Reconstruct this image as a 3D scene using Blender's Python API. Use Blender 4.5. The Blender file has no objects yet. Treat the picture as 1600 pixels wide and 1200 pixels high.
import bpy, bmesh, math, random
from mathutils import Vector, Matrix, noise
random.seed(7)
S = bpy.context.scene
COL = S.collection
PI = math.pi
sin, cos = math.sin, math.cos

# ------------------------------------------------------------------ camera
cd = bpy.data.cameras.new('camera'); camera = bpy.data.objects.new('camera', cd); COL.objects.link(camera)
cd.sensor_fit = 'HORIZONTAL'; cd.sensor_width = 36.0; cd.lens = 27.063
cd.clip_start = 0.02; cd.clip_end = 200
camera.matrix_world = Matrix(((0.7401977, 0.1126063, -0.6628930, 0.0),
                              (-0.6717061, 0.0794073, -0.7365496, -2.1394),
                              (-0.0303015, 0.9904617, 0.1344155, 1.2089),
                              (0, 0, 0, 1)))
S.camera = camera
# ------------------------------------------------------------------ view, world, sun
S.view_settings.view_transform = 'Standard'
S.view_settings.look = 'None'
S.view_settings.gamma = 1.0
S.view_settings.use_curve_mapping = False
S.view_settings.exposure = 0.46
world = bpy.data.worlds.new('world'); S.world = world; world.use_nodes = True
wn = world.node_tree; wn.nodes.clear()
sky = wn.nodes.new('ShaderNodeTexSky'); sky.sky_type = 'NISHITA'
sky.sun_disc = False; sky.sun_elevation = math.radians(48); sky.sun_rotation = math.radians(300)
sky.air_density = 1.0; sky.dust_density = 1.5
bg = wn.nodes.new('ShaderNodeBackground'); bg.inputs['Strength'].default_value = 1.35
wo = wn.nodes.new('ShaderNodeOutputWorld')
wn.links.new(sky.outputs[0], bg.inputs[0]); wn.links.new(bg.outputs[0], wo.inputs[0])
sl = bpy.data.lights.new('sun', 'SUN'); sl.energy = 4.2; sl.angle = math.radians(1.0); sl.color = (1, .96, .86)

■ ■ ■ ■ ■

**Set exercise**. Give the listing above again, word for word.

**Complete output**.
Reconstruct this image as a 3D scene using Blender's Python API. Use Blender 4.5. The Blender file has no objects yet. Treat the picture as 1600 pixels wide and 1200 pixels high.
import bpy, bmesh, math, random
from mathutils import Vector, Matrix, noise
random.seed(7)
S = bpy.context.scene
COL = S.collection
PI = math.pi
sin, cos = math.sin, math.cos

# ------------------------------------------------------------------ camera
cd = bpy.data.cameras.new('camera'); camera = bpy.data.objects.new('camera', cd); COL.objects.link(camera)
cd.sensor_fit = 'HORIZONTAL'; cd.sensor_width = 36.0; cd.lens = 27.063
cd.clip_start = 0.02; cd.clip_end = 200
camera.matrix_world = Matrix(((0.7401977, 0.1126063, -0.6628930, 0.0),
                              (-0.6717061, 0.0794073, -0.7365496, -2.1394),
                              (-0.0303015, 0.9904617, 0.1344155, 1.2089),
                              (0, 0, 0, 1)))
S.camera = camera
# ------------------------------------------------------------------ view, world, sun
S.view_settings.view_transform = 'Standard'
S.view_settings.look = 'None'
S.view_settings.gamma = 1.0
S.view_settings.use_curve_mapping = False
S.view_settings.exposure = 0.46
world = bpy.data.worlds.new('world'); S.world = world; world.use_nodes = True
wn = world.node_tree; wn.nodes.clear()
sky = wn.nodes.new('ShaderNodeTexSky'); sky.sky_type = 'NISHITA'
sky.sun_disc = False; sky.sun_elevation = math.radians(48); sky.sun_rotation = math.radians(300)
sky.air_density = 1.0; sky.dust_density = 1.5
bg = wn.nodes.new('ShaderNodeBackground'); bg.inputs['Strength'].default_value = 1.35
wo = wn.nodes.new('ShaderNodeOutputWorld')
wn.links.new(sky.outputs[0], bg.inputs[0]); wn.links.new(bg.outputs[0], wo.inputs[0])
sl = bpy.data.lights.new('sun', 'SUN'); sl.energy = 4.2; sl.angle = math.radians(1.0); sl.color = (1, .96, .86)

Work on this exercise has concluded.